The magnetic assembly (100) according to claim 2, wherein the third portion (136) of the wire frame (130) further comprises:
a first sidewall (S1) vertically connected to the first portion (132) and the second portion (134);

a second sidewall (S2) opposite to the first sidewall (S1) and vertically connected to the first portion (132) and the second portion (134); and

a plurality of partition plates (S3) vertically connected to the first sidewall (S1) and the second sidewall (S2) to separate the accommodating spaces (135) arranged at equal intervals between the first portion (132) and the second portion (134).
The magnetic assembly (100) according to claim 3, wherein the block magnetic cores (140) respectively directly contact the partition plates (S3) and are fixed in the accommodating spaces (135).
The magnetic assembly (100) according to claim 2, wherein the first portion (132), the second portion (134), and the third portion (136) of the wire frame (130) are formed into an integrally formed structure by means of injection molding.
The magnetic assembly (100) according to claim 2, wherein the third portion (136) is retracted by a distance (G) relative to the first portion (132) and the second portion (134) to form a winding space (A), and the wire wrap (150) is located in the winding space (A).

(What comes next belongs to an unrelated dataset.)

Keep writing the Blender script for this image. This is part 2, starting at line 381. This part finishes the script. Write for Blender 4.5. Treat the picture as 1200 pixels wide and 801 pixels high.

The magnetic assembly (100) according to claim 1, wherein the first magnetic core (110) is assembled on the second magnetic core (120) in a first direction (D1), the block magnetic cores (140) are placed in the accommodating spaces (135) of the wire frame (130) in a second direction (D2), and the first direction (D1) is perpendicular to the second direction (D2).
The magnetic assembly (100) according to claim 1, wherein the wire wrap (150) and the block magnetic cores (140) are arranged at intervals.
The magnetic assembly (100) according to claim 1, wherein the first magnetic core (110) has a bottom (115), the second magnetic core (120) has a top (125), and the bottom (115) abuts the top (125) such that the first magnetic core (110) is assembled on the second magnetic core (120).
The magnetic assembly (100) according to claim 1, wherein a size of each of the accommodating spaces (135) is greater than or equal to a size of each of the block magnetic cores (140).